▸ **Data for the task**
---
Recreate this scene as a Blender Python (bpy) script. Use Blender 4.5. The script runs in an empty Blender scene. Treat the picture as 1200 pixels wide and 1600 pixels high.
---
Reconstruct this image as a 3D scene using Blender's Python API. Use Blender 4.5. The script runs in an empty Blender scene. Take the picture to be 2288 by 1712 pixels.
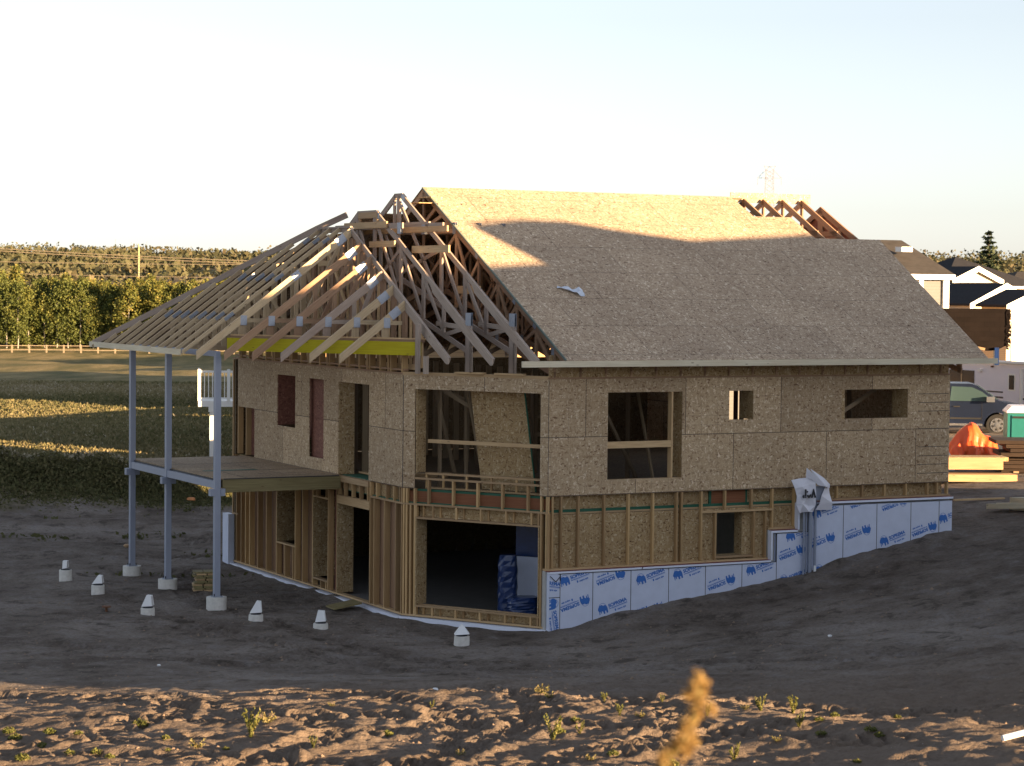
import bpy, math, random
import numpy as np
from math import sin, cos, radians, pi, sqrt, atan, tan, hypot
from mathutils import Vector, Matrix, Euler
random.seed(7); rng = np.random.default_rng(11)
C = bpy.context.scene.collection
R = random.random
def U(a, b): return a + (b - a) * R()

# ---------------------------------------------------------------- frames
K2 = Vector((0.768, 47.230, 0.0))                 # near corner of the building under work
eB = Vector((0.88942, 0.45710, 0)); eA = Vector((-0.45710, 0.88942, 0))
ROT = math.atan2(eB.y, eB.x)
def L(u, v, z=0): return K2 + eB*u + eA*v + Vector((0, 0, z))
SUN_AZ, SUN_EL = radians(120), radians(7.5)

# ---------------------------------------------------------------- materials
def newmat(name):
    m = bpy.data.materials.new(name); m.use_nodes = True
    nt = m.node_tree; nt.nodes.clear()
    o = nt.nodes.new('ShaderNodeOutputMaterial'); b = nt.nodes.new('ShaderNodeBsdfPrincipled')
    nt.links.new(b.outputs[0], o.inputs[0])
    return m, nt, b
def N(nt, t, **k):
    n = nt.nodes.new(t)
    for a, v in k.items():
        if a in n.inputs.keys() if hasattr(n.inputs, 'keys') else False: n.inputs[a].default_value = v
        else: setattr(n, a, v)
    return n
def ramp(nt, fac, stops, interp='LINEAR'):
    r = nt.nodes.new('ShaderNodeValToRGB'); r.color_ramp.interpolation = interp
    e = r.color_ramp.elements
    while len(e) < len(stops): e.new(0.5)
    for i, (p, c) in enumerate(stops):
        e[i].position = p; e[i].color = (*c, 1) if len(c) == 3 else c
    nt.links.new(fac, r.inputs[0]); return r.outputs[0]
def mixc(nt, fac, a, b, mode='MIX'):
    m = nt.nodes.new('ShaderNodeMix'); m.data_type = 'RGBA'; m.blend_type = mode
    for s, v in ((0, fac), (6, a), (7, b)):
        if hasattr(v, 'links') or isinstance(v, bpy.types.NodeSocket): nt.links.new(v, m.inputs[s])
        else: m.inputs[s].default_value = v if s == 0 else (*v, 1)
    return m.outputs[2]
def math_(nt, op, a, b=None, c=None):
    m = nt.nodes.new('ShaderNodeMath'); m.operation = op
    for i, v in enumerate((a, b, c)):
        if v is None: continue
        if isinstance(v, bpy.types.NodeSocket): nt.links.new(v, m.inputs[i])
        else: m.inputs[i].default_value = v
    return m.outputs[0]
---
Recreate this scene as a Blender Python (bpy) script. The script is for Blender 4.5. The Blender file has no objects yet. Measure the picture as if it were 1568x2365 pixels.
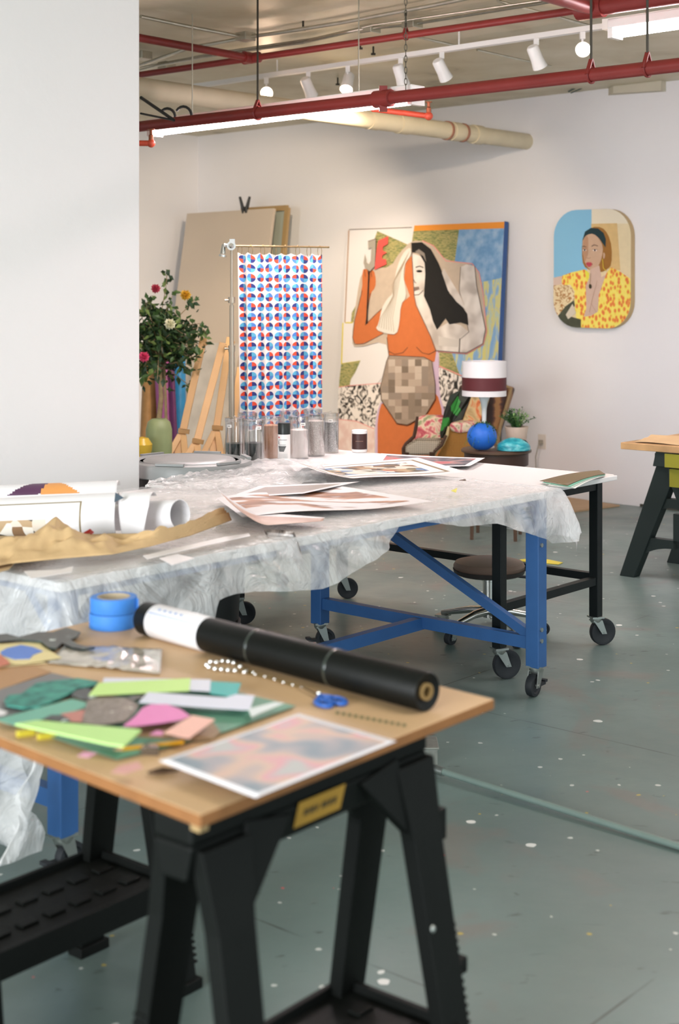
---
▸ **What the task requires**
Go to the line that contains "Reconstruct this image" and copy from there down to the line that contains "def U(a, b): return a + (b - a) * R()", with both lines included. Pass over the pictures.

▸ **Exercise result**
Reconstruct this image as a 3D scene using Blender's Python API. Use Blender 4.5. The script runs in an empty Blender scene. Take the picture to be 2288 by 1712 pixels.
import bpy, math, random
import numpy as np
from math import sin, cos, radians, pi, sqrt, atan, tan, hypot
from mathutils import Vector, Matrix, Euler
random.seed(7); rng = np.random.default_rng(11)
C = bpy.context.scene.collection
R = random.random
def U(a, b): return a + (b - a) * R()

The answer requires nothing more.